By Gina Gatchell, Director

“During the previous administration, as audit rates on high-income taxpayers fell, the share of audits on taxpayers with incomes under $200,000 increased,” Yellen said in remarks to be delivered at an IRS service center in Austin, Texas. “In 2019, the top one percent of Americans was estimated to owe over one-fifth of unpaid taxes, leaving ordinary Americans to shoulder the burden.” – U.S. Secretary of the Treasury Janet L. Yellen’s comments during a site visit to the IRS in Austin, Texas.

Over the weekend the Internal Revenue Service (IRS) and the Department of the Treasury announced that $1.3b has now been collected from high-income, high-wealth nonfilers.

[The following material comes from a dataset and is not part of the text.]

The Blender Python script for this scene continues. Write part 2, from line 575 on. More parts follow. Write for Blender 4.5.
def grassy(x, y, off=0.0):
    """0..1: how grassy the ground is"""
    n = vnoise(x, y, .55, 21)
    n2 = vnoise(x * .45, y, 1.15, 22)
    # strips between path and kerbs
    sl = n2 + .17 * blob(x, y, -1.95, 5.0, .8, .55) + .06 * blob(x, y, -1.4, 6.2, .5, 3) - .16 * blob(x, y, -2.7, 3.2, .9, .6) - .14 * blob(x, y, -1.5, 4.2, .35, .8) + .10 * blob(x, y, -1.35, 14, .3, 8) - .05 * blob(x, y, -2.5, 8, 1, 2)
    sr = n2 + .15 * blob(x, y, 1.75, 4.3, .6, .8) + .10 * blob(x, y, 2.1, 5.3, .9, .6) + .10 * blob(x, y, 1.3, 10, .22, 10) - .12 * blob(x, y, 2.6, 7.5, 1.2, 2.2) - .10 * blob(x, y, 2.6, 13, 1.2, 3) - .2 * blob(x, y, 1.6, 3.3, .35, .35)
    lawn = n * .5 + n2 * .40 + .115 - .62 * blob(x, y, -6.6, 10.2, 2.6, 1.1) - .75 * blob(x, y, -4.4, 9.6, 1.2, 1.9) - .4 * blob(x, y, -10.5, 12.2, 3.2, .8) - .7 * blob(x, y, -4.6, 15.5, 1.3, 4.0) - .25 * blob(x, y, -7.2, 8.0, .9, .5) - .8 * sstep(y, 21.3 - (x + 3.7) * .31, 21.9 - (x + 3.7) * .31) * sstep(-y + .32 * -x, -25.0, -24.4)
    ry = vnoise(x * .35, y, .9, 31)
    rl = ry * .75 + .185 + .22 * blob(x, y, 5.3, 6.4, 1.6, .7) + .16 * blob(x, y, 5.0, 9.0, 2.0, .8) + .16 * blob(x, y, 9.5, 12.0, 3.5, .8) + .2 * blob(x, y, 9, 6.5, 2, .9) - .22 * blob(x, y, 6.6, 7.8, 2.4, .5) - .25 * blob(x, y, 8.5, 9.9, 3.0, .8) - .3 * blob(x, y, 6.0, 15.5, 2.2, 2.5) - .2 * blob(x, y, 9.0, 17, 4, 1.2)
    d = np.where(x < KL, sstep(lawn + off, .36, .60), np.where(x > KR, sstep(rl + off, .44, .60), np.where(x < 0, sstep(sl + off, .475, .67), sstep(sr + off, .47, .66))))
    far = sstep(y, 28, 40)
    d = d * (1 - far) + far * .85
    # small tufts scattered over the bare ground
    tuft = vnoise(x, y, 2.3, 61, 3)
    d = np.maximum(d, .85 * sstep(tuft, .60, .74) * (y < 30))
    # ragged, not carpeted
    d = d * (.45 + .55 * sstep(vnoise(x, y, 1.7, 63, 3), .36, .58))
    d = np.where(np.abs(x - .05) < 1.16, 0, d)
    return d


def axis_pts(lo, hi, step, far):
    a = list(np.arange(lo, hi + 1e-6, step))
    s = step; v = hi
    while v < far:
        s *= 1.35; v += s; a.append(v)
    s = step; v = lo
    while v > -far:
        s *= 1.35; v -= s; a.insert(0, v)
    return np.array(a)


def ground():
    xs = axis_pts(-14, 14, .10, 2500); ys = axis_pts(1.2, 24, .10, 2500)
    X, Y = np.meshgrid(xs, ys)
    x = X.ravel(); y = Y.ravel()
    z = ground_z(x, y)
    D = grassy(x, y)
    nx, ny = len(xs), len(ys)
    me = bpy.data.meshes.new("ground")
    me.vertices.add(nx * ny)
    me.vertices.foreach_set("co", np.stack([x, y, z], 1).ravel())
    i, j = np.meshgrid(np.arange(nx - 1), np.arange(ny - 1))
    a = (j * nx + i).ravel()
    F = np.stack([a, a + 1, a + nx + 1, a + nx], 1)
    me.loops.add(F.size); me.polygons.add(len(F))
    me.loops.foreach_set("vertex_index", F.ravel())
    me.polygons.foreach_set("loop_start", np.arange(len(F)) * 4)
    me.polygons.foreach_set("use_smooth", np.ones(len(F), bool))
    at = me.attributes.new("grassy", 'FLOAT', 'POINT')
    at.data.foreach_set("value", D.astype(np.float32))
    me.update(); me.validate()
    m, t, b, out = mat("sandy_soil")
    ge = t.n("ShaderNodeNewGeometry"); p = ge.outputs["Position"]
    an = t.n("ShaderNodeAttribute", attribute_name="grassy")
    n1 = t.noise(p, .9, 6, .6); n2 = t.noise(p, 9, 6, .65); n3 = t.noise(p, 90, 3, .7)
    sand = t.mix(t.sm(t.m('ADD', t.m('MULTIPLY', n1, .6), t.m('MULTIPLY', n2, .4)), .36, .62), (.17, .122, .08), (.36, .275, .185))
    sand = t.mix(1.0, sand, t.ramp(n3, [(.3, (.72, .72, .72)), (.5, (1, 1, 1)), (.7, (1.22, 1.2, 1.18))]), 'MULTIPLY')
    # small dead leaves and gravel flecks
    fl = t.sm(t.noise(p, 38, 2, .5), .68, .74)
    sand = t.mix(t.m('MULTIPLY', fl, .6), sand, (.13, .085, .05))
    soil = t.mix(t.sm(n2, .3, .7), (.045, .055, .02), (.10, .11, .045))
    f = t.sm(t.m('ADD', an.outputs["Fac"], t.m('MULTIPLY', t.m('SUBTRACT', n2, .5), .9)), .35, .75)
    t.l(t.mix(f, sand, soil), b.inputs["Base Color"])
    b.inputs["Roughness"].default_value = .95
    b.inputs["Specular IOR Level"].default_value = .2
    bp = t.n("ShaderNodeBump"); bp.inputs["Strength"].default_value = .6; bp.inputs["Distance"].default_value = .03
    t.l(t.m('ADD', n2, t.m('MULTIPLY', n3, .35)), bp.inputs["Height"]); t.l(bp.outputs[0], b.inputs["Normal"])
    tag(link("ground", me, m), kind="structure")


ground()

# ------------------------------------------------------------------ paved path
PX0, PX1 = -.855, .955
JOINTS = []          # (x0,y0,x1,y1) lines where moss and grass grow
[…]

This latest collection stems from around 1600 millionaires who have or had previously, delinquent tax debt.

Of those 1,600 individuals, 80% have made a payment resulting in the latest total of $1,3b, with $100m collected since July – the point at which the IRS and the Treasury passed the $1b mark.

Notably this is not broken down into U.S. residents and U.S. expats[1].

How the IRS did it

The DC-based government agency’s funding via the Inflation Reduction Act passed under the Biden- Harris agenda in 2022 empowered the IRS to launch an initiative in February 2024 in pursuit of individuals who have failed to file a U.S. income tax return since 2017.

The previous agenda targeting such individuals had been in operation – albeit severely under-resourced – since 2016.

In contrast, the freshly backed February 2024 campaign has now reached a milestone through the process of automated matching.

This technique involves the IRS matching of income and other information filed by financial institutions and employers with the IRS, to unfiled tax returns.

Automated matching has been used for several decades by the IRS to identify and resolve discrepancies between third party documentation filed with the agency and corresponding data on an income tax return and to identify those who have not filed their income tax return at all.

Funding the IRS is a political football

Funding under the current administration is set to change under a new Republican administration with the residual of $60b budget allocated to the Inflation Reduction Act set to be clawed back under a new government.  

In context, of the $60b allocated to the IRS under the Act, $10b is scheduled to have been used by the end of the current fiscal year, 30 September 2024. That leaves US $50b available to rescind. Should this occur the federal budget deficit is forecast to increase by $100b over a decade due to lost tax revenue[2].                   

This campaign, ‘high income non-filer’, is one of 47 currently active campaigns that the IRS Large Business & International Division is running.